It isn’t just women. Male models, too, are "shrinking" – getting increasingly waif-like, according to this recent New York Times article. Some quotes:
"Where the masculine ideal of as recently as 2000 was a buff 6-footer with six-pack abs, the man of the moment is an urchin, a wraith or an underfed runt."
and
"This was abundantly clear in the castings of models for New York shows by Duckie Brown, Thom Browne, Patrik Ervell, Robert Geller and Marc by Marc Jacobs, where models like Stas Svetlichnyy of Russia typified the new norm. Mr. Svetlichnyy’s top weight, he said last week, is about 145 pounds. He is 6 feet tall with a 28-inch waist."
Yikes! This is NOT a healthy ideal for men! The most interesting quote of all to me:
“I personally think that it’s the consumer that’s doing this, and fashion is just responding,” said Kelly Cutrone, the founder of People’s Revolution, a fashion branding and production company. “No one wants a beautiful women or a beautiful man anymore.” In terms of image, the current preference is for beauty that is not fully evolved. “People are afraid to look over 21 or make any statement of what it means to be adult,” Ms.
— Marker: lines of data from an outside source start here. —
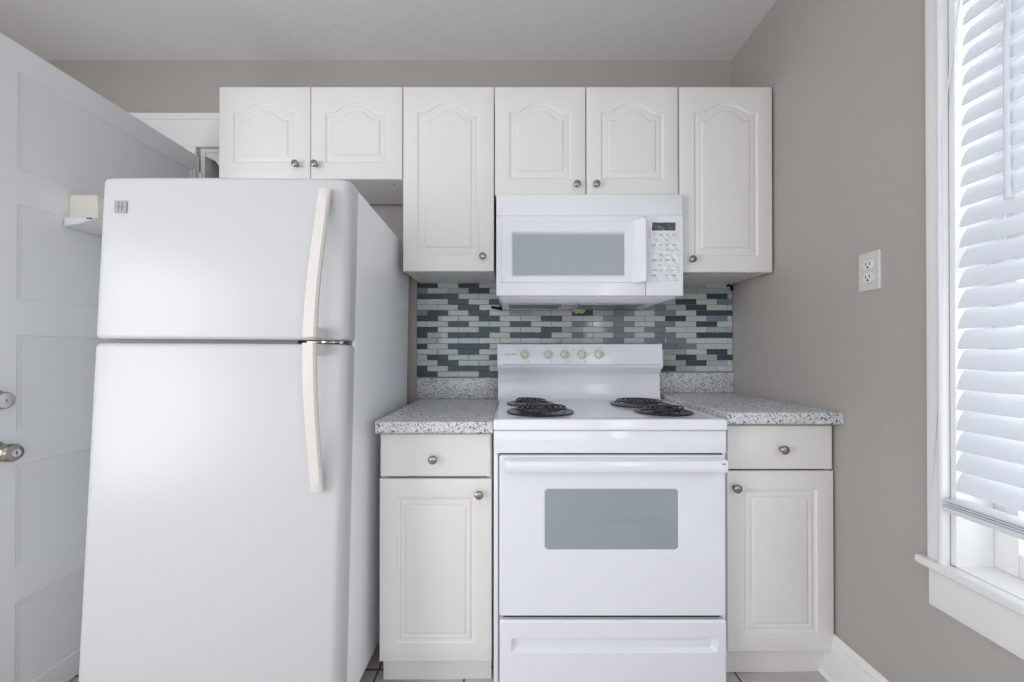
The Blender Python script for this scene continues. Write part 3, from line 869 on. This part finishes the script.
obj('badge_emblem', bm, M_badge2, bd, 0)
bm = bmesh.new(); box(bm, FX0 + .02, FX1 - .02, FYS - .03, FYS + .02, .022, .072, .003)
obj('toe_grille', bm, M_fside_lit, fr)
for xx in (FX0 + .06, FX1 - .06):
    for yy in (FYS + .05, FYR - .05):
        bm = bmesh.new()
        lathe(bm, [(0, 0), (.018, 0), (.018, .008), (.008, .010), (.008, .064), (0, .064)], (xx, yy, -.002), (0, 0, 1), 14)
        obj('levelling_foot', bm, M_dark, fr)
fr.rotation_euler = (math.radians(-2.35), math.radians(.3), 0)
fr.location.z += .008

# ------------------------------------------------------------------ outlet on the right wall
oc = (XR, 1.203, 1.379)
ot = empty('power_outlet', oc, 'white double power outlet on the right wall near the window', 'outlet')
bm = bmesh.new()
def side(pts, x): return [(x, a, b) for a, b in pts]
P = lambda i: rrect(oc[1] - .036 + i, oc[1] + .036 - i, oc[2] - .059 + i, oc[2] + .059 - i, .004, 3)
loft(bm, [side(P(0), XR), side(P(0), XR - .003), side(P(.003), XR - .006)])
M_plate = mat('painted_outlet_plate', srgb(205, 203, 201), 0.4)
M_rec = mat('receptacle_white', srgb(222, 222, 222), 0.4)
obj('cover_plate', bm, M_plate, ot, 30)
for dz in (-.0195, .0195):
    bm = bmesh.new(); z_ = oc[2] + dz
    loft(bm, [side(rrect(oc[1] - .017, oc[1] + .017, z_ - .0145, z_ + .0145, .009, 5), XR - .005), side(rrect(oc[1] - .0165, oc[1] + .0165, z_ - .014, z_ + .014, .009, 5), XR - .008)])
    r_ = obj('receptacle', bm, M_rec, ot, 30)
    bm = bmesh.new()
    box(bm, XR - .0085, XR - .0078, oc[1] - .0075, oc[1] - .0052, z_ - .001, z_ + .008); box(bm, XR - .0085, XR - .0078, oc[1] + .0052, oc[1] + .0075, z_ - .001, z_ + .008)
    lathe(bm, [(0, 0), (.003, 0), (.003, .0007), (0, .0007)], (XR - .0079, oc[1], z_ - .0075), (-1, 0, 0), 10)
    obj('slots', bm, M_dark, r_, 0)
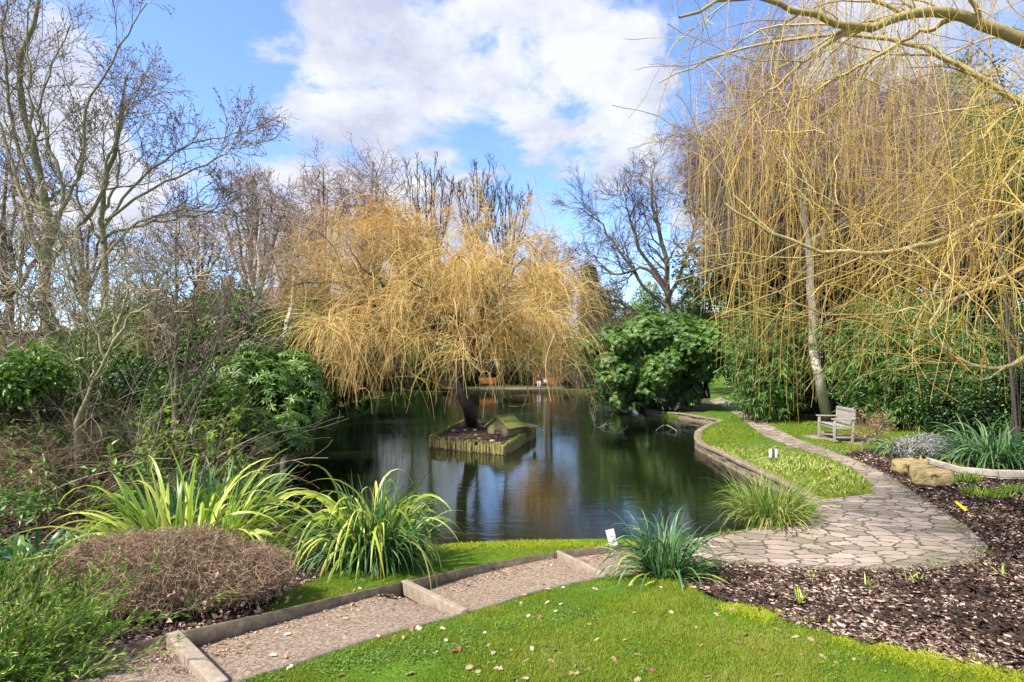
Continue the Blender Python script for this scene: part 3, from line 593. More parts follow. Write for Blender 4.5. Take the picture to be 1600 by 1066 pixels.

Cutrone said.
I think that last statement – that at some level people don’t want to be confronted with living, breathing, thinking adults – has truth in it. Because thinking adults would, it seems, rejects these ideas (and the consumerism that goes with it) outright.
George Brown, a booking agent at Red Model Management, said: “When I get that random phone call from a boy who says, ‘I’m 6-foot-1 and I’m calling from Kansas,’ I immediately ask, ‘What do you weigh?’ If they say 188 or 190, I know we can’t use him. Our guys are 155 pounds at that height.”
Although straight-identified men may be influenced by these media and fashion trends, gay and bisexual-identified youth may be particularly vulnerable to eating disorders and poor body image.